Life and work of great master of Ukiyo-e explored

ONE HUNDRED ASPECTS OF THE MOON, JAPANESE WOODBLOCK PRINTS BY YOSHITOSHI, Tamara Tjardes, Museum of New Mexico Press, $29.95, paperbound, 112 pages, 100 colorplates.

Tamara Tjardes, curator of Asian and Middle Eastern Collections at the Museum of International Folk Art in Santa Fe, has assembled the Japanese woodblock print series "One Hundred Aspects of the Moon," by Tsukioka Yoshitoshi (1839-92).

He has also produced an exquisite book for which readers — because of its beauty — will ache.

Yoshitoshi is considered the last masters of the Ukiyo-e (Floating World) tradition, and his "One Hundred Aspects of the Moon" is regarded as the artist's greatest achievement. The book reproduces the master's prints as color plates, accompanied by the author's text for each image.

"One Hundred Aspects of the Moon" celebrates the past glory of Japan and is organized in three sections: Literature, Myth and Music; the Warrior; and the Floating World.

The book begins with a short biography of Yoshitoshi, putting the artist's career in context with the events taking place inside Japan. In her brief history of the Ukiyo-e tradition, Tjardes discusses how woodblock prints, once the most popular art form in Japan, had become passe as photography and lithography blossomed.

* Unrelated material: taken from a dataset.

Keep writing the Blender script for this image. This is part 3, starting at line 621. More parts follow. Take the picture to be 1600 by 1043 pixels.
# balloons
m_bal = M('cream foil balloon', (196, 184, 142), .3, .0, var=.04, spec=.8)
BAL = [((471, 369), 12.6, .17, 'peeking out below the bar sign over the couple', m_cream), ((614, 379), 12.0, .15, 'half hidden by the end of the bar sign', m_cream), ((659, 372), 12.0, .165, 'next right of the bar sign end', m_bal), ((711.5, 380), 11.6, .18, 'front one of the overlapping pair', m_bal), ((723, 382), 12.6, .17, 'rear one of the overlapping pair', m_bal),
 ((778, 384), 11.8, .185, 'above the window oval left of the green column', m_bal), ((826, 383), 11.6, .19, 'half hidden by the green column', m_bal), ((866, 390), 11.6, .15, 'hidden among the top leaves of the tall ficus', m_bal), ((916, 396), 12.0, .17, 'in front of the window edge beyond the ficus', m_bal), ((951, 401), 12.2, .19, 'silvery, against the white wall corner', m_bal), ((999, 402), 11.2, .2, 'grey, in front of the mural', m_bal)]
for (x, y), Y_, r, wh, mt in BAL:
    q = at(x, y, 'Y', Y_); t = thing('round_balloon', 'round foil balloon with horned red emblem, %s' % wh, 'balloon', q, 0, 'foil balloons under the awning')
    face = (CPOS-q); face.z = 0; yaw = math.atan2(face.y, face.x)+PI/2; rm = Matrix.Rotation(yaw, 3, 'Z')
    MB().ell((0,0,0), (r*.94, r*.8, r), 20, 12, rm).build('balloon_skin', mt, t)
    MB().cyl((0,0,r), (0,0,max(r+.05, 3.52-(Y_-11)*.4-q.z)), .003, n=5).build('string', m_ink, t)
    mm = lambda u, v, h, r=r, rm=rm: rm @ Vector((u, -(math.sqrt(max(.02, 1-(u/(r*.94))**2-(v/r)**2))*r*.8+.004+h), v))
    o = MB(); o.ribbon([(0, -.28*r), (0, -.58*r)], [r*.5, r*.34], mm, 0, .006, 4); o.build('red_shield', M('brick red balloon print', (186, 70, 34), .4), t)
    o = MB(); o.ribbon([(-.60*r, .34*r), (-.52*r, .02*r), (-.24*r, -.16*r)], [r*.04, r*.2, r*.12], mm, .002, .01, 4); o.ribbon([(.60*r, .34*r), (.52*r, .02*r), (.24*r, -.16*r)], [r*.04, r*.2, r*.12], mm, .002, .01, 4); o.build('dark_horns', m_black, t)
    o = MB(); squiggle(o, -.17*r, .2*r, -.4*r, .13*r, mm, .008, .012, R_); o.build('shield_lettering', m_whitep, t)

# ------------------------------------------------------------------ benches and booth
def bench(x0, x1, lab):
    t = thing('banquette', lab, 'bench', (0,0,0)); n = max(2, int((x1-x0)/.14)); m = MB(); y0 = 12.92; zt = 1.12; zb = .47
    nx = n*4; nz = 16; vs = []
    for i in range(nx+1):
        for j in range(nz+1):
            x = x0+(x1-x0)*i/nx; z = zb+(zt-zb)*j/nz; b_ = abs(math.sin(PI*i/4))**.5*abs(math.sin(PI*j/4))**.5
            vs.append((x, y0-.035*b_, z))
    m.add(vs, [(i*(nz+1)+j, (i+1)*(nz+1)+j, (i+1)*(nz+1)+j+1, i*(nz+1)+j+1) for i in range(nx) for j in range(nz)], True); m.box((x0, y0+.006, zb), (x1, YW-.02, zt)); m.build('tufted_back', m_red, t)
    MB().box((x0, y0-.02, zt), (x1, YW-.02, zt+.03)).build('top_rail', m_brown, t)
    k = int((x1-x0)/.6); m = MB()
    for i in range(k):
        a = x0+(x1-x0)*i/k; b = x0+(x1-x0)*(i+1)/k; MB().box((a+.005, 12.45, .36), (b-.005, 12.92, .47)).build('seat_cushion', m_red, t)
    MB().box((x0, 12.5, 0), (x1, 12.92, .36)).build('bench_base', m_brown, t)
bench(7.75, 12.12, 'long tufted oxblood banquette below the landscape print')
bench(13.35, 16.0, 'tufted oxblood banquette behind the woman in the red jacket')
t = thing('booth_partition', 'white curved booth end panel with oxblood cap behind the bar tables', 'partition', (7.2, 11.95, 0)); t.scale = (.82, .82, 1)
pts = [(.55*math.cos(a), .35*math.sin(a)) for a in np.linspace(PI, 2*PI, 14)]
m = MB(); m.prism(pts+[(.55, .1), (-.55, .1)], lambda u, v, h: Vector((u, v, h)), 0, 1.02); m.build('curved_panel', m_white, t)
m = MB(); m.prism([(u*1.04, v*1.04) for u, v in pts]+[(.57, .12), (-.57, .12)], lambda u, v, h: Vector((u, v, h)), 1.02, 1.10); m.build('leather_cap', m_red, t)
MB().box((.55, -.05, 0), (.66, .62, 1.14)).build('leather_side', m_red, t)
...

"In spite of this," Tjardes writes, "at the time of his death, Yoshitoshi was still considered the leading designer among his contemporaries. And today, with a resurgence of interest in and respect for his brilliance, Yoshitoshi is universally celebrated as one of the great masters of the Ukiyo-e tradition."

The print series "One Hundred Aspects of the Moon" epitomizes the restraint and subtlety that marks Yoshitoshi's mature work. The series was so popular that "townspeople were said to have lined up before dawn to buy a print of the latest image."

In his later years, Yoshitoshi's life and art were greatly influenced by the aesthetics of classical Noh drama, one of the most beautiful of Japanese literary forms. His "One Hundred

Aspects of the Moon" recalls subjects from Indian and Chinese legends, heroes of classic novels, famous musicians, and masters of haiku. Each woodblock image is rendered in the constructs of Noh play: Instead of portraying the story at the instant of a climactic deed, Yoshitoshi draws the moment just preceding it, or a poetic recollection of some past event.

To single out one or two of the woodcuts as best would diminish the rest, which cannot be done fairly. All these images are sumptuous in color, composition and written word.

Tjardes' "One Hundred Aspects of the Moon: Japanese Woodblock Prints by Yoshitoshi" is a lush book and for best reading should be perused during a quiet moment.